Back in August I was primed for DSP Media’s new girl group April to arrive on the scene. My belated recognition that I love KARA and Rainbow, and that the last few albums from both have in fact been uniformly splendid, led me to hope that, for all DSP’s legendary madcap mismanagement, maybe –they were just a great label for music?
I don’t know if I have any better excuse for my failure to follow through in exploring April at the time of their debut than the discovery that the maknae is only thirteen. Not that I love K-pop for shameful reasons anyway– [Ed.: I figure all reasons to love K-pop are shameful?]–let alone illicit ones, Philistine— but the thought of fanboying over some thirteen year old just seemed a little too, even for me, well– And besides, they’d probably be making, like, kids music or something, right?
So I watched the MV for “Dream Candy” when it debuted and recognized it was really good, and I felt the song was good too, but all the same, I suppose I filed it away as kids music and moved on. Maybe when they’re older, right? Idk.
But finally, the other week, I dove in and bought the album, and guess what? It’s really good.
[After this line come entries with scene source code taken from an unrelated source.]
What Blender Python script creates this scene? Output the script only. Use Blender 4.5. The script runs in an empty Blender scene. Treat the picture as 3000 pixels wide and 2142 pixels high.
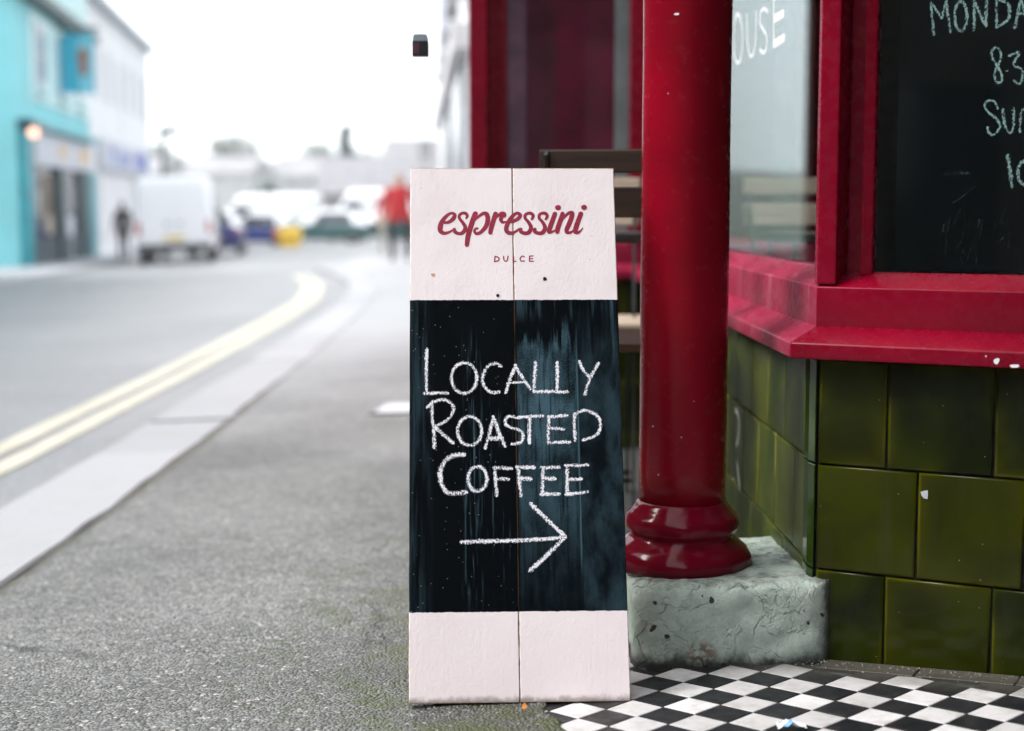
import bpy, bmesh, math, random
from mathutils import Vector, Matrix, noise as mnoise

# ------------------------------------------------------------------ camera, sky, sun, exposure
scene = bpy.context.scene
R = math.radians
cam_data = bpy.data.cameras.new('camera')
cam_data.sensor_width = 36.0
cam_data.lens = 54.0
cam_data.clip_start = 0.05
cam_data.clip_end = 3000.0
cam_data.dof.use_dof = True
cam_data.dof.focus_distance = 2.42
cam_data.dof.aperture_fstop = 2.4
cam_data.dof.aperture_blades = 0
camera = bpy.data.objects.new('camera', cam_data)
scene.collection.objects.link(camera)
camera.location = (0.0, 0.0, 0.68)
camera.rotation_euler = (R(90.0 - 5.95), 0.0, 0.0)
scene.camera = camera

SUN_EL, SUN_AZ = R(48), R(262)          # azimuth clockwise from +Y: behind the camera, to the left
world = bpy.data.worlds.new('World')
scene.world = world
world.use_nodes = True
wn = world.node_tree
wn.nodes.clear()
sky = wn.nodes.new('ShaderNodeTexSky')
sky.sky_type = 'NISHITA'
sky.sun_disc = False
sky.sun_elevation = SUN_EL
sky.sun_rotation = SUN_AZ
sky.dust_density = 4.0
sky.air_density = 1.0
hsv = wn.nodes.new('ShaderNodeHueSaturation')
hsv.inputs['Saturation'].default_value = 0.25
bg_sky = wn.nodes.new('ShaderNodeBackground')
bg_sky.inputs['Strength'].default_value = 0.06
bg_cloud = wn.nodes.new('ShaderNodeBackground')        # the even cloud layer in front of that sky
bg_cloud.inputs['Color'].default_value = (0.93, 0.965, 1.0, 1.0)
bg_cloud.inputs['Strength'].default_value = 0.80
wadd = wn.nodes.new('ShaderNodeAddShader')
wout = wn.nodes.new('ShaderNodeOutputWorld')
wn.links.new(sky.outputs[0], hsv.inputs['Color'])
wn.links.new(hsv.outputs[0], bg_sky.inputs['Color'])
wn.links.new(bg_sky.outputs[0], wadd.inputs[0])
wn.links.new(bg_cloud.outputs[0], wadd.inputs[1])
wn.links.new(wadd.outputs[0], wout.inputs['Surface'])

sun_data = bpy.data.lights.new('sun', 'SUN')
sun_data.energy = 1.5
sun_data.angle = R(25)
sun_data.color = (1.0, 0.97, 0.93)
sun = bpy.data.objects.new('sun', sun_data)
scene.collection.objects.link(sun)
sd = Vector((math.sin(SUN_AZ) * math.cos(SUN_EL), math.cos(SUN_AZ) * math.cos(SUN_EL), math.sin(SUN_EL)))
sun.rotation_euler = (-sd).to_track_quat('-Z', 'Y').to_euler()

scene.view_settings.view_transform = 'Standard'
scene.view_settings.look = 'None'
scene.view_settings.gamma = 1.0
scene.view_settings.exposure = 1.15
scene.view_settings.use_curve_mapping = False
scene.cycles.max_bounces = 6
scene.cycles.diffuse_bounces = 3
scene.cycles.glossy_bounces = 4
scene.cycles.volume_bounces = 2
scene.cycles.transparent_max_bounces = 16
scene.cycles.use_denoising = True

rnd = random.Random(11)
COL = scene.collection

# ------------------------------------------------------------------ helpers: objects and meshes
def tag(o, label=None, cat=None, group=None, kind=None):
    if label: o['label'] = label
    if cat: o['category'] = cat
    if group: o['group'] = group
    if kind: o['kind'] = kind
    return o

def empty(name, loc=(0, 0, 0), rot=(0, 0, 0), label=None, cat=None, group=None):
    o = bpy.data.objects.new(name, None)
    o.empty_display_size = 0.1
    COL.objects.link(o)
    o.location = loc
    o.rotation_euler = rot
    return tag(o, label, cat, group)

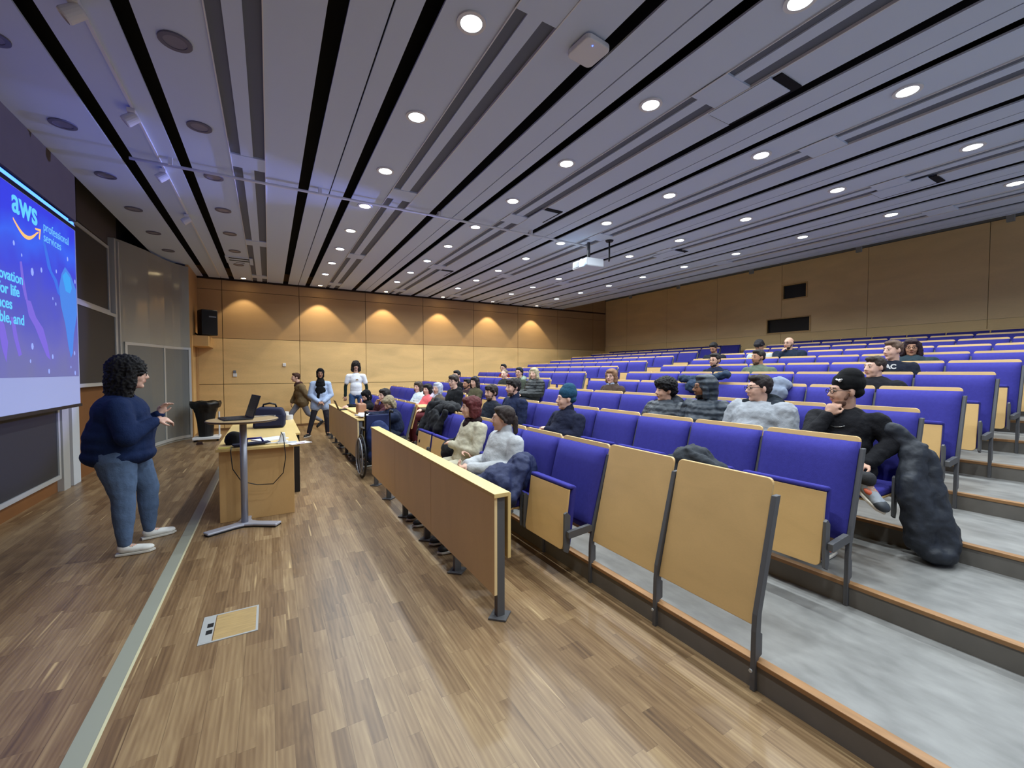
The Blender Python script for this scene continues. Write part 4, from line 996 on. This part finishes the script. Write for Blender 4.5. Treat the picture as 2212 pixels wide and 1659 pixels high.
    if scarf:
        u = MB(); u.ell(N+V((.0, 0, .02)), (.095, .10, .055)); u.ell(N+V((.07, 0, -.03)), (.05, .07, .06)); u.blob('scarf', cloth(scarf), root, vx, 3, .02, .05)
    if hoodback and hoodback is not True:
        u = MB(); u.ell(N+V((-.06-puff*.6, 0, .03)), (.085+puff*.5, .125+puff, .07+puff*.5))
        for s in (-1, 1): u.cap(N+V((-.01, s*(.095+puff), .01)), .042+puff*.3, N+V((.085+puff, s*.055, -.10)), .034+puff*.3); u.cap(N+V((.085+puff, s*.055, -.10)), .034+puff*.3, N+V((.10+puff, s*.045, -.24)), .026); u.blob('hood', cloth(hoodback), root, vx, 3, .015, .06)
    if collar:
        u = MB(); u.ell(N+V((.085*bw+g*.6, 0, -.12)), (.035, .05, .13)); u.blob('inner_shirt', cloth(collar), root, vx, 2, .005, .06)
    # ---- trousers
    lm = legm or cloth(legs, .85); q = MB(); q.ell(Pv+V((0, 0, -.01)), (.125*bw*belly, .155*bw, .11))
    for k in 'LR':
        hp, kn, an = V(J['hip'+k]), V(J['kn'+k]), V(J['an'+k]); q.cap(Pv.lerp(hp, .5), .10*bw, hp, .096*bw); q.cap(hp, .094*bw, kn, .064*(.5+.5*bw)); q.cap(kn, .064*(.5+.5*bw), kn.lerp(an, .45), .056*(.45+.55*bw)); q.cap(kn.lerp(an, .45), .056*(.45+.55*bw), an, .046)
    q.blob('trousers', lm, root, vx, 3, .012, .08)
    # ---- shoes
    sm = mat('shoe_%d_%d_%d' % shoes, shoes, .5, bump=.1, bscale=60); so = mat('sole_%d_%d_%d' % (soles or (200, 196, 186)), soles or (200, 196, 186), .6)
    for k in 'LR':
        an = V(J['an'+k]); td = V(J.get('toe'+k, (1, 0, 0))).normalized(); sd_ = td.cross(V((0, 0, 1)))
        if sd_.length < .1: sd_ = V((0, 1, 0))
        sd_.normalize(); un = sd_.cross(td).normalized(); R = Matrix((td, -sd_, un)).transposed().to_4x4()
        if R.determinant() < 0: R = Matrix((td, sd_, un)).transposed().to_4x4()
        M_ = Matrix.Translation(an) @ R
        s_ = MB(); s_.ell((.0, 0, -.035), (.05, .038, .045)); s_.cap((.0, 0, -.045), .035, (.12, 0, -.055), .030); s_.ell((.13, 0, -.058), (.062, .042, .027)); s_.ell((.06, 0, -.052), (.09, .040, .030)); s_.v = [tuple(M_ @ V(v)) for v in s_.v]
        sh_ = s_.blob('shoe', sm, root, .009 if vx < .012 else .012, 2)
        if laces:
            for li in range(5):
                lx = .035+li*.018; lz = -.008-li*.007
                l_ = MB(); l_.tube([(lx, -.026, lz-.016), (lx+.004, 0, lz+.002), (lx, .026, lz-.016)], .0035, 6); l_.v = [tuple(M_ @ V(v)) for v in l_.v]; l_.build('lace', mat('lace_grey', (176, 176, 172), .7), sh_, smooth=True)
        if laces and shoes[0] < 200:
            for nm_, c_, r_, cl_ in (('toe_cap', (.15, 0, -.060), (.048, .0435, .0285), (52, 56, 62)), ('side_patch', (.06, 0, -.045), (.045, .0425, .022), (196, 92, 60))):
                l_ = MB(); l_.ell(c_, r_); l_.v = [tuple(M_ @ V(v)) for v in l_.v]; l_.build(nm_, mat(nm_+'_col', cl_, .5), sh_, smooth=True)
        s_ = MB(); out = [(-.055, -.03), (-.055, .03), (0, .038), (.10, .044), (.165, .036), (.198, .0), (.165, -.036), (.10, -.044), (0, -.038)]; s_.prism(out, -.092, -.074); s_.v = [tuple(M_ @ V(v)) for v in s_.v]; s_.build('sole', so, sh_, bevel=.004)
    return root, Mh

def seated(hz=1.05, hx=-.06, hy=0, lean=0, arms='lap', spread=.10, bw=1.0, hip=.56, legs='down', kz=.50):
    J = {'head': (hx, hy, hz), 'neck': (hx-.03, hy*.8, hz-.158), 'pel': (0, 0, hip)}
    N = V(J['neck']); w_ = .178*bw
    for s, k in ((1, 'L'), (-1, 'R')):
        J['sh'+k] = (N.x-.005, N.y+s*w_, N.z-.050); J['hip'+k] = (.03, s*.085*bw, hip-.04)
        J['kn'+k] = (.42, s*spread, kz+.02); J['an'+k] = (.40, s*spread, .10)
        if arms == 'lap': J['el'+k] = (N.x+.05, s*(w_+.05), hip+.10); J['wr'+k] = (.24, s*.06, hip+.08); J['hd'+k] = (.8, -s*.5, -.2)
        elif arms == 'crossed': J['el'+k] = (N.x+.08, s*(w_+.05), hip+.12); J['wr'+k] = (N.x+.19+.03*s, -s*.10, hip+.15+.03*s); J['hd'+k] = (-.35, -s, .15)
        elif arms == 'desk': J['el'+k] = (N.x+.16, s*(w_+.05), hip+.20); J['wr'+k] = (.40, s*.10, hip+.24); J['hd'+k] = (1, -s*.3, -.1)
        elif arms == 'down': J['el'+k] = (N.x+.02, s*(w_+.06), hip+.12); J['wr'+k] = (.12, s*.20, hip+.04); J['hd'+k] = (1, 0, -.2)
    return J
def chinhand(J, side='L', Mh=None, out=(.10, .02)):
    H = V(J['head']); k = side; s = 1 if side == 'L' else -1
    J['wr'+k] = (H.x+.115, H.y+s*.05, H.z-.165); J['el'+k] = (H.x+.14, H.y+s*.15, H.z-.44); J['hd'+k] = (-.15, -s*.35, 1.0)
    return J
FR = PI     # seated people face the screen wall
def seat_xy(k, y, dx=-.18): return (XR(k)+dx, y, T(k-1))
G_DK = (24, 24, 28)

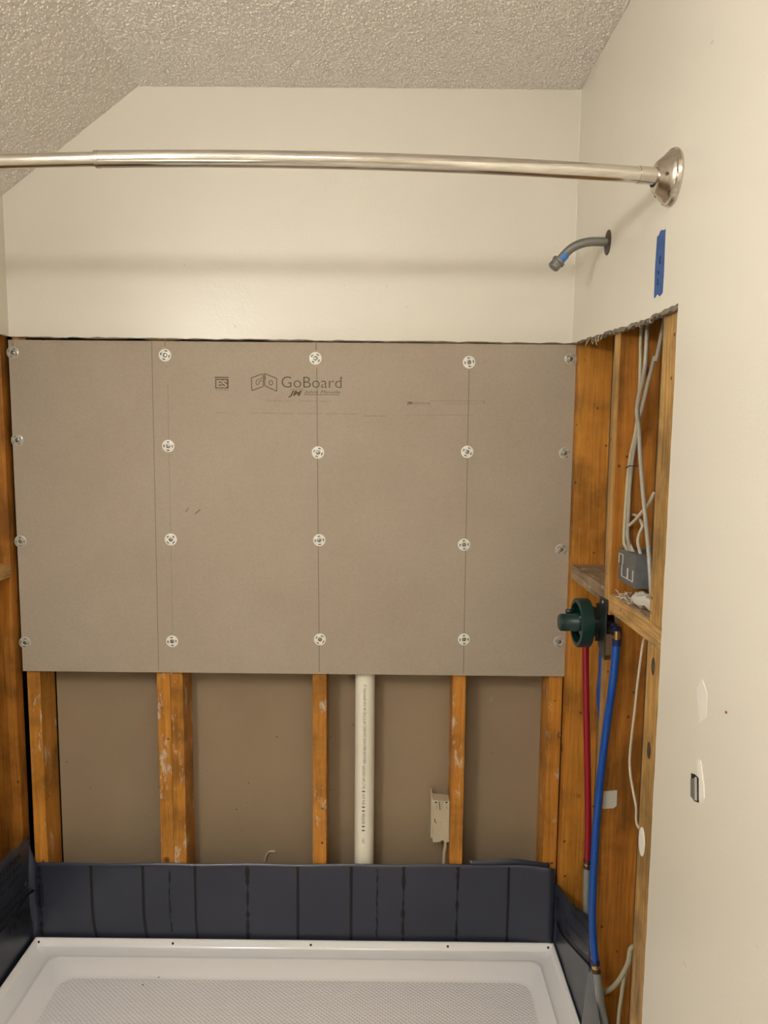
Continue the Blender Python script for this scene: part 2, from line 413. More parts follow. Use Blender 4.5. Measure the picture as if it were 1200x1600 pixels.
stud(-.8590, -.7700, -.4400, -.4020, .038, 1.9, 'second pine stud of the left wall, just outside the left photo edge', 'wood')
# notched stud behind the valve
zs = [(.7609, .038), (.7609, 1.045), (.795, 1.045), (.795, 1.150), (.7609, 1.150), (.7609, 2.3), (.8500, 2.3), (.8500, .038)]
v, f = prism(zs, 'Y', -.3590, -.3200)
tag(link('wall_stud', v, f, 'wood_dark', bevel=.0018), 'wide pine stud right of the shower valve, behind the blue pipe', 'stud')
stud(XS + .0003, .7990, -.6990, -.5960, 1.1990, 2.3, 'pale pine stud at the cut drywall edge, upper length beside the cables', 'wood_pale')
st = stud(XS + .0003, .7990, -.6990, -.5960, .038, 1.1590, 'pale pine stud at the cut drywall edge, lower length with round plaster dab', 'wood_pale')
v, f = lathe([(.0155, 0), (.0150, .0012), (.011, .0022)], (XS + .0002, -.6153, .764), (-1, 0, 0), 20, 1.9); link('plaster_dab', v, f, 'plaster', st, True)
for (yy, zz) in ((-.628, 1.12), (-.628, .955)):
    v, f = lathe([(.0090, 0), (.0088, .0006)], (XS + .0002, yy, zz), (-1, 0, 0), 18, 1.9); link('knot', v, f, 'rust', st, True)
stud(XS - .0003, .8505, -.3192, -.0256, 1.1690, 1.2060, 'rough weathered wood block just above the green valve guard', 'wood_weather', 'wood_block')
blk = stud(XS - .0010, .8505, -.6850, -.3594, 1.1595, 1.1985, 'wood block carrying crumpled plastic under the grey box', 'wood_y', 'wood_block')
stud2 = bpy.data.objects['wall_stud.009']
for z0, z1 in ((.040, 1.044), (1.151, 2.29)):
    v, f = box_g(.7603, .76085, -.3575, -.3215, z0, z1); link('pale_edge', v, f, 'wood_pale', stud2)  # narrow side of the notched stud faced in a paler tone
v, f = box_g(.7640, .8480, -.5950, -.3610, 1.1984, 1.1990)
link('dusty_top', v, f, 'wood_weather', blk)
stud(-.8590, -.7690, -.4015, -.0215, 1.1560, 1.1930, 'wood block between studs at the left photo edge', 'wood_y', 'wood_block')
for (x0, x1, y0, y1, lb) in ((-.756, .759, SY0, SY1, 'pine bottom plate hidden behind the grey liner at the back'), ):
    v, f = box_g(x0, x1, y0, y1, 0, .0375); tag(link('bottom_plate', v, f, 'wood'), lb, 'plate')
v, f = box_g(XS + .0005, .8500, -.70, .0125, 0, .0375); tag(link('bottom_plate', v, f, 'wood_y'), 'pine bottom plate under the right wall studs', 'plate')
v, f = box_g(-.859, -.770, -.66, .0165, 0, .0375); tag(link('bottom_plate', v, f, 'wood_y'), 'pine bottom plate under the left wall studs', 'plate')

# ------------------------------------------------------------------ tile backer board
bd = empty('tile_backer_board', (0, 0.0064, .883))
tag(bd, 'large grey tan tile backer board screwed to the back studs with round washers', 'backer board')
v, f = box_g(-.7600, .7605, 0.0, .0127, .8830, 1.7955); link('board', v, f, 'board', bd, bevel=.0008)
# pencil lines
def strip(p, q, w, y=-.0003):
    d = Vector((q[0] - p[0], 0, q[2] - p[2])).normalized(); n = Vector((-d.z, 0, d.x)) * w / 2
    a = Vector((p[0], y, p[2])); b = Vector((q[0], y, q[2]))
    return [a - n, b - n, b + n, a + n], [(0, 1, 2, 3)]
for p, q, w in (((-0.3749, 0.0000, 1.7952), (-0.3779, 0.0000, 0.8880), .0016), ((0.0666, 0.0000, 1.7282), (0.0731, 0.0000, 0.8889), .0019), ((0.0650, 0.0000, 1.7939), (0.0650, 0.0000, 1.7737), .0022),
                ((0.4750, 0.0000, 1.7267), (0.4768, 0.0000, 0.8894), .0017), ((-0.3388, 0.0000, 1.8005), (-0.3392, 0.0000, 1.7820), .0020), ((-0.7468, 0.0000, 1.7937), (-0.7476, 0.0000, 1.7769), .0016),
                ((-0.3346, 0.0000, 1.6824), (-0.3360, 0.0000, 0.9950), .0007)):
    v, f = strip(p, q, w); link('pencil_line', v, f, 'pencil', bd)
# printing
def put_text(name, s, h, x, z, w, mat, thin=0.0, sp=1.0, shear=0.0, parent=bd):
    V, F = text_geo(s, h, sp, thin, shear); V = fit(V, w); v, f = on_back(V, F, x, z); return link(name, v, f, mat, parent)
put_text('printed_word', 'GoBoard', .0305, -.0310, 1.6755, .1640, 'ink', thin=-.012)
put_text('printed_word', '®', .006, .1300, 1.7000, .0060, 'ink')
put_text('printed_word', 'Johns Manville', .0072, .0340, 1.6615, .0960, 'ink', shear=.3)
put_text('printed_word', 'JM', .0135, -.0060, 1.6545, .0330, 'ink', thin=.03, shear=.35)
v, f = join(strip((.034, 0, 1.6575), (.128, 0, 1.6575), .0014), strip((-.0055, 0, 1.6715), (.031, 0, 1.6715), .0010)); link('printed_line', v, f, 'ink', bd)
# folded-panel emblem left of the word
def poly_line(pts, w, closed=False):
    gs = []; P = [Vector((p[0], 0, p[1])) for p in pts]
    n = len(P)
    for i in range(n if closed else n - 1): gs.append(strip(P[i], P[(i + 1) % n], w))
    return join(*gs)
ex, ez, k = -.1100, 1.7120, 1 / 5730.0     # emblem origin, metres per tenth of a pixel
def E(pts): return [(ex + (x - 730) * k, ez - (y - 120) * k) for x, y in pts]
gs = [poly_line(E([(735, 185), (905, 125), (918, 130), (918, 300), (905, 320), (742, 378)]), .0022, True),
      poly_line(E([(940, 120), (1125, 190), (1125, 385), (940, 305)]), .0022, True),
      poly_line(E([(900, 175), (880, 200), (835, 212), (808, 235), (805, 275), (830, 290), (850, 270), (855, 240), (905, 225)]), .0018),
      poly_line(E([(1035 + 30 * math.cos(a * math.pi / 5), 258 + 34 * math.sin(a * math.pi / 5)) for a in range(10)]), .0020, True),
      poly_line(E([(945, 160), (945, 210)]), .0026)]
v, f = join(*gs); link('printed_emblem', v, f, 'ink', bd)
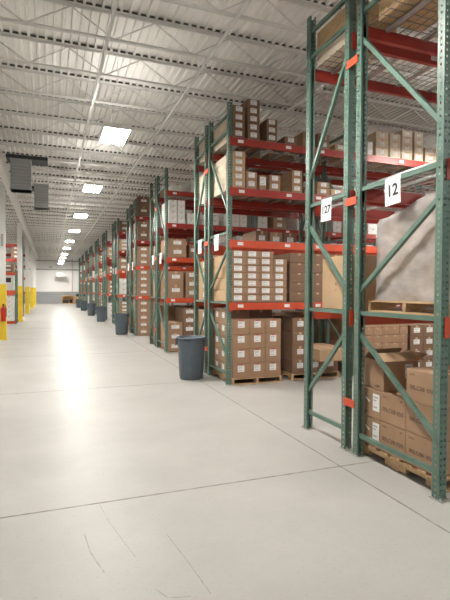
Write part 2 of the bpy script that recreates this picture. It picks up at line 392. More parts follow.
SPA = MB(); SPA.box((-0.05, 0, -0.04), (-0.043, GAP_A+0.05, 0.04)); SPA.box((-0.052, 0.012, -0.012), (-0.05, 0.03, 0.012)); SPA.box((-0.052, GAP_A+0.02, -0.012), (-0.05, GAP_A+0.038, 0.012)); SPA = SPA.mesh('row_spacer', ['orange'])
near_racks, far_racks = [], []
for i, y in enumerate(ROWY):
    dn, df, gp = (DN_A, DF_A, GAP_A) if i == 0 else (DN, DF, GAP)
    bays = 2 if i == 0 else 3 if i in (1, 2) else 2 if i in (3, 4) else 1
    if i == 0:
        la = [[(1.46, 'red'), (2.72, 'darkred'), (4.35, 'darkred')]]*2
    else: la = [LV]*bays
    nr = rack(RX, y, dn, bays, la, True, 'green and red pallet rack facing the camera, front half of the %s double row' % ORD[i], 'pallet racks right of the aisle', i < 4)
    fr_ = rack(RX, y+dn+gp, df, bays, la, False, 'shallower green and red pallet rack, back half of the %s double row' % ORD[i], 'pallet racks right of the aisle', i < 4)
    near_racks.append(nr); far_racks.append(fr_)
    for z in (0.52, 2.60, 4.02):
        s = put('row_spacer', SPA if i == 0 else SP, nr, (0, dn-0.025, z))

# ------------------------------------------------------------------ cartons
CM = {}
def carton_mesh(wd, dp, h, m_, tape='tape'):
    k = (round(wd,3), round(dp,3), round(h,3), m_, tape)
    if k not in CM:
        q = MB(); e = min(0.006, h*0.05)
        x0, x1, y0, y1 = -wd/2, wd/2, 0, dp
        # chamfered body
        n = len(q.v)
        for z, i_ in ((0, e), (e, 0), (h-e, 0), (h, e)):
            for (a, b) in ((x0+i_, y0+i_), (x1-i_, y0+i_), (x1-i_, y1-i_), (x0+i_, y1-i_)): q.v.append((a, b, z))
        for r in range(3):
            for c in range(4):
                d = (c+1) % 4; q.f.append((n+r*4+c, n+r*4+d, n+r*4+4+d, n+r*4+4+c)); q.m.append(0); q.sm.append(False)
        q.f.append((n+3, n+2, n+1, n)); q.f.append((n+12, n+13, n+14, n+15)); q.m += [0, 0]; q.sm += [False]*2
        t_ = 0.0006; tw = min(0.03, wd*0.12)
        q.box((-tw, y0-t_, h-h*0.22), (tw, y0+0.001, h-e), 1, 'yxXzZ'); q.box((-tw, e, h-0.0002), (tw, y1-e, h+t_), 1, 'ZxXyY')
        CM[k] = q.mesh('carton', [m_, tape])
    return CM[k]
LM = {}
def label_mesh(wd, h):
    k = (round(wd,3), round(h,3))
    if k not in LM:
        q = MB(); q.box((-wd/2, -0.0016, -h/2), (wd/2, -0.0006, h/2), 0)
        for j, f in ((0.30, 0.8), (0.12, 0.55), (-0.28, 0.7)): q.box((-wd/2*0.8, -0.0019, h*j-h*0.04), (-wd/2*0.8+wd*0.8*f, -0.0015, h*j+h*0.04), 1)
        LM[k] = q.mesh('label', ['paper', 'ink_grey'])
    return LM[k]
CLS = '2222222222222121212122222220222222222222222222222222222222222222222222222222111122222222222222222222222222222222222222222221222222222222222222212210000000000002112222111222211122221112222111222211122222222222211111111111100100000000010000000000000000111111011111101111100000000000000000000000000000000000222222222122222222200000000000112220000011111111111111222210022222222222222222122112212221111111112211111111222222110002221122211111111111111111222222210000000000011110000000000011111112111221112211111111100011110000000000011110000000111111122221112111122211222221122221111222221111121111111111111112221111111111112221122222102212220000212001111112211111111111111111001111110011100001110000111101110000110111111111111111001001101011111000011110001111111110011101111111110000000011001100222222211111000100111222111111111111'
REST = MB(); REST_M = ['kraft','kraft_dark','kraft_light','cream','white_card','wood_tan','paper','tape']; cidx = [0]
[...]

Very much into the 3rd standard deviation of cuteness, yeah; but it’s a good sort of cuteness. Melodic, bright, breezy, clever, non-cloying.
I mean, “Dream Candy” is a very charming, ebullient pop-dance anthem with a soaring tune: what’s not to love? And the video!
–This Bavarian travel fantasia is so blissfully whimsical, it makes a great, if brief, film unto itself. Some influence from Red Velvet’s brilliant “Happiness” MV is evident, but this video jettisons the boho-chic psychedelic trappings and instead embraces an almost Viscontean lyricism, abetted by occasional lightning-quick montages adumbrating their surreally logical steps into an Alpine fantasy land. The elegant trappings of civilized Anglo-Germanic girlhood (including colorful maps and Pelican Classics paperbacks) help pack our heroines off into a world where modern and Medieval, indoors and outdoors, morph and interchange in an increasingly giddy escape into a Wordsworthian wonderland.
And, by sheer authority of creative power and winsome aegyo, April have won every right to it. It occurs to me that “Dream Candy” encodes and celebrates so many quintessentially European aesthetic values, it should serve as a rebuke to the present White race that a bunch of Korean teens playing dress up champion the ideal of Mitteleuropa while the actual Middle Europeans are giving it away to filthy Turkic, Arabic, and damned Afr*c*n scum.
Of course, Korean immigration is not the answer (vastly superior as such immigrants would be to the invaders we get instead). April are only visitors– mind-travelers at that!– but their tour into dreamland, swift though it be, earns its own perch in the pantheon of Art– that Elysium that transcends politics, where all the noble scions of the Ice Peoples collectively lay their dreamwrought wreaths in tribute to the hope of something heavenly. And April already prove themselves to be another K-pop girl group that has transcended the quotidian realm, spinning the enchantment of loveliness and song that spellbinds us all.
[Ed.: Man, you’re in a lyrical mood. Weren’t you and Whorefinder just trading stories on heartiste about Jewish perverts?]
–Which is all the more reason why my mind needs the refreshment of some “Dream Candy”, Bob!
Let’s add the Music Bank Debut Stage:
–Poor Zombie Shane. If he ever talks about the Darkness In The Heart again, I’ll have to show him this!
These are the kinds of immigrants America needs.
Speaking of which, I see that Marianne and her friends have struck again—through the Western censorship boards this time. I wonder how long it will be before the Elites decide K-pop is a bad influence on our culture? (For doing things like causing heterosexual impulses in normal men, for example).